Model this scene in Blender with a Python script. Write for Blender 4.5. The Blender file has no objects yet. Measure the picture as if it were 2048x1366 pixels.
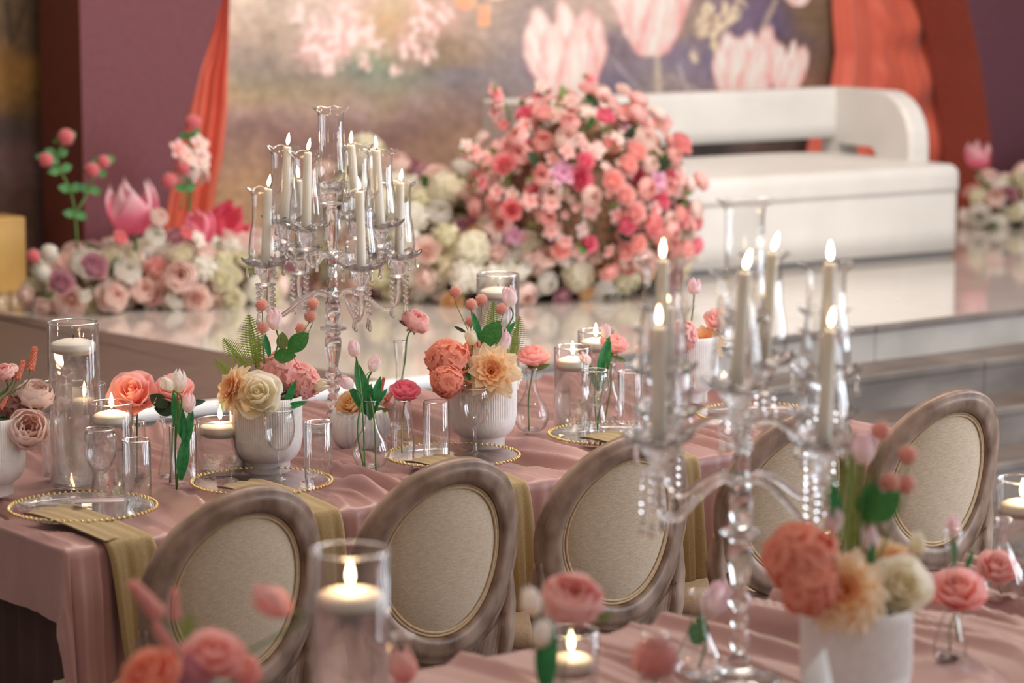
import bpy, math, random
from mathutils import Vector, Matrix, noise
R = random.Random(7)
PI = math.pi
sc = bpy.context.scene
COL = sc.collection

# ---------------------------------------------------------------- camera
F_PX, CAM_H, CX, CY = 5600.0, 2.07, 1024.0, 683.0
PITCH = math.atan(823 / F_PX)
cam_d = bpy.data.cameras.new('camera')
cam = bpy.data.objects.new('camera', cam_d)
COL.objects.link(cam)
cam.location = (0, 0, CAM_H)
cam.rotation_euler = (PI / 2 - PITCH, 0, 0)
cam_d.sensor_width = 36
cam_d.lens = 36 * F_PX / 2048
cam_d.clip_end = 100
cam_d.dof.use_dof = True
cam_d.dof.focus_distance = 6.75
cam_d.dof.aperture_fstop = 2.7
sc.camera = cam

# ---------------------------------------------------------------- frames: u along the tables, v from the guests towards the stage
OX, OY = -0.949, 5.842
ANG = math.radians(36.656)
UX, UY = math.cos(ANG), math.sin(ANG)
VX, VY = -UY, UX
def W(u, v, z=0.0):
    return Vector((OX + UX * u + VX * v, OY + UY * u + VY * v, z))
def ray(x, y):
    c, s = math.cos(PITCH), math.sin(PITCH)
    a, b = (x - CX) / F_PX, -(y - CY) / F_PX
    return Vector((a, c + b * s, -s + b * c))
def PZ(x, y, z):
    d = ray(x, y); t = (z - CAM_H) / d.z
    return d * t + Vector((0, 0, CAM_H))
def PV(x, y, v):
    d = ray(x, y); n = Vector((VX, VY, 0))
    t = (v + OX * VX + OY * VY) / d.dot(n)
    return d * t + Vector((0, 0, CAM_H))
def UV(p):
    return ((p.x - OX) * UX + (p.y - OY) * UY, (p.x - OX) * VX + (p.y - OY) * VY)
TZ = 0.76
FLOOR = -0.05
STG = 0.60

# ---------------------------------------------------------------- world, lamps, exposure
def S(r, g, b):
    f = lambda c: (c / 255 / 12.92) if c / 255 <= .04045 else ((c / 255 + .055) / 1.055) ** 2.4
    return (f(r), f(g), f(b), 1)
wd = bpy.data.worlds.new('world'); sc.world = wd; wd.use_nodes = True
bg = wd.node_tree.nodes['Background']
bg.inputs[0].default_value = (0.92, 0.80, 0.72, 1)
bg.inputs[1].default_value = 0.34
def area(name, loc, target, sx, sy, power, color):
    l = bpy.data.lights.new(name, 'AREA'); l.shape = 'RECTANGLE'; l.size = sx; l.size_y = sy
    l.energy = power; l.color = color
    o = bpy.data.objects.new(name, l); COL.objects.link(o)
    o.location = loc
    o.rotation_euler = (Vector(target) - Vector(loc)).to_track_quat('-Z', 'Y').to_euler()
    return o
# tall windows on the guests' right, warm ceiling panels, unseen lamps added for glass sparkle
for u, v in [(5.6, -1.2), (5.4, -3.0), (4.2, -4.8)]:
    area('window_light', W(u, v, 2.0), W(2.2, 1.0, .9), 1.1, 2.4, 58, (0.82, 0.90, 1.0))
area('ceiling_light', W(2.4, 1.6, 4.3), W(2.2, 1.0, 0), 2.6, 1.6, 60, (1.0, 0.84, 0.70))
area('stage_light', W(4.6, 1.6, 4.4), W(4.8, 5.0, 1.0), 3.2, 0.7, 105, (1.0, 0.88, 0.76))
for i in range(14):
    a = i * 2.399; r = 0.35 + 0.14 * i
    l = bpy.data.lights.new('sparkle_light', 'POINT'); l.energy = 6; l.color = (1, .82, .62); l.shadow_soft_size = .035
    o = bpy.data.objects.new('sparkle_light', l); COL.objects.link(o)
    o.location = W(0.9 + r * math.cos(a), -0.6 + r * math.sin(a), 3.3 + .12 * math.sin(i * 1.7))
vs = sc.view_settings
vs.view_transform = 'Standard'; vs.look = 'None'; vs.gamma = 1; vs.use_curve_mapping = False
vs.exposure = 0.45
cy = sc.cycles
cy.max_bounces = 14; cy.diffuse_bounces = 6; cy.glossy_bounces = 5; cy.transmission_bounces = 12
cy.transparent_max_bounces = 40; cy.caustics_reflective = False; cy.caustics_refractive = False
cy.sample_clamp_indirect = 6; cy.blur_glossy = 0.3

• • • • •

§ PROBLEM REQUIREMENTS
Write out again every line above exactly as given; the pictures do not belong in the copy.

§ WRITTEN SOLUTION
Model this scene in Blender with a Python script. Write for Blender 4.5. The Blender file has no objects yet. Measure the picture as if it were 2048x1366 pixels.
import bpy, math, random
from mathutils import Vector, Matrix, noise
R = random.Random(7)
PI = math.pi
sc = bpy.context.scene
COL = sc.collection

# ---------------------------------------------------------------- camera
F_PX, CAM_H, CX, CY = 5600.0, 2.07, 1024.0, 683.0
PITCH = math.atan(823 / F_PX)
cam_d = bpy.data.cameras.new('camera')
cam = bpy.data.objects.new('camera', cam_d)
COL.objects.link(cam)
cam.location = (0, 0, CAM_H)
cam.rotation_euler = (PI / 2 - PITCH, 0, 0)
cam_d.sensor_width = 36
cam_d.lens = 36 * F_PX / 2048
cam_d.clip_end = 100
cam_d.dof.use_dof = True
cam_d.dof.focus_distance = 6.75
cam_d.dof.aperture_fstop = 2.7
sc.camera = cam

# ---------------------------------------------------------------- frames: u along the tables, v from the guests towards the stage
OX, OY = -0.949, 5.842
ANG = math.radians(36.656)
UX, UY = math.cos(ANG), math.sin(ANG)
VX, VY = -UY, UX
def W(u, v, z=0.0):
    return Vector((OX + UX * u + VX * v, OY + UY * u + VY * v, z))
def ray(x, y):
    c, s = math.cos(PITCH), math.sin(PITCH)
    a, b = (x - CX) / F_PX, -(y - CY) / F_PX
    return Vector((a, c + b * s, -s + b * c))
def PZ(x, y, z):
    d = ray(x, y); t = (z - CAM_H) / d.z
    return d * t + Vector((0, 0, CAM_H))
def PV(x, y, v):
    d = ray(x, y); n = Vector((VX, VY, 0))
    t = (v + OX * VX + OY * VY) / d.dot(n)
    return d * t + Vector((0, 0, CAM_H))
def UV(p):
    return ((p.x - OX) * UX + (p.y - OY) * UY, (p.x - OX) * VX + (p.y - OY) * VY)
TZ = 0.76
FLOOR = -0.05
STG = 0.60

# ---------------------------------------------------------------- world, lamps, exposure
def S(r, g, b):
    f = lambda c: (c / 255 / 12.92) if c / 255 <= .04045 else ((c / 255 + .055) / 1.055) ** 2.4
    return (f(r), f(g), f(b), 1)
wd = bpy.data.worlds.new('world'); sc.world = wd; wd.use_nodes = True
bg = wd.node_tree.nodes['Background']
bg.inputs[0].default_value = (0.92, 0.80, 0.72, 1)
bg.inputs[1].default_value = 0.34
def area(name, loc, target, sx, sy, power, color):
    l = bpy.data.lights.new(name, 'AREA'); l.shape = 'RECTANGLE'; l.size = sx; l.size_y = sy
    l.energy = power; l.color = color
    o = bpy.data.objects.new(name, l); COL.objects.link(o)
    o.location = loc
    o.rotation_euler = (Vector(target) - Vector(loc)).to_track_quat('-Z', 'Y').to_euler()
    return o
# tall windows on the guests' right, warm ceiling panels, unseen lamps added for glass sparkle
for u, v in [(5.6, -1.2), (5.4, -3.0), (4.2, -4.8)]:
    area('window_light', W(u, v, 2.0), W(2.2, 1.0, .9), 1.1, 2.4, 58, (0.82, 0.90, 1.0))
area('ceiling_light', W(2.4, 1.6, 4.3), W(2.2, 1.0, 0), 2.6, 1.6, 60, (1.0, 0.84, 0.70))
area('stage_light', W(4.6, 1.6, 4.4), W(4.8, 5.0, 1.0), 3.2, 0.7, 105, (1.0, 0.88, 0.76))
for i in range(14):
    a = i * 2.399; r = 0.35 + 0.14 * i
    l = bpy.data.lights.new('sparkle_light', 'POINT'); l.energy = 6; l.color = (1, .82, .62); l.shadow_soft_size = .035
    o = bpy.data.objects.new('sparkle_light', l); COL.objects.link(o)
    o.location = W(0.9 + r * math.cos(a), -0.6 + r * math.sin(a), 3.3 + .12 * math.sin(i * 1.7))
vs = sc.view_settings
vs.view_transform = 'Standard'; vs.look = 'None'; vs.gamma = 1; vs.use_curve_mapping = False
vs.exposure = 0.45
cy = sc.cycles
cy.max_bounces = 14; cy.diffuse_bounces = 6; cy.glossy_bounces = 5; cy.transmission_bounces = 12
cy.transparent_max_bounces = 40; cy.caustics_reflective = False; cy.caustics_refractive = False
cy.sample_clamp_indirect = 6; cy.blur_glossy = 0.3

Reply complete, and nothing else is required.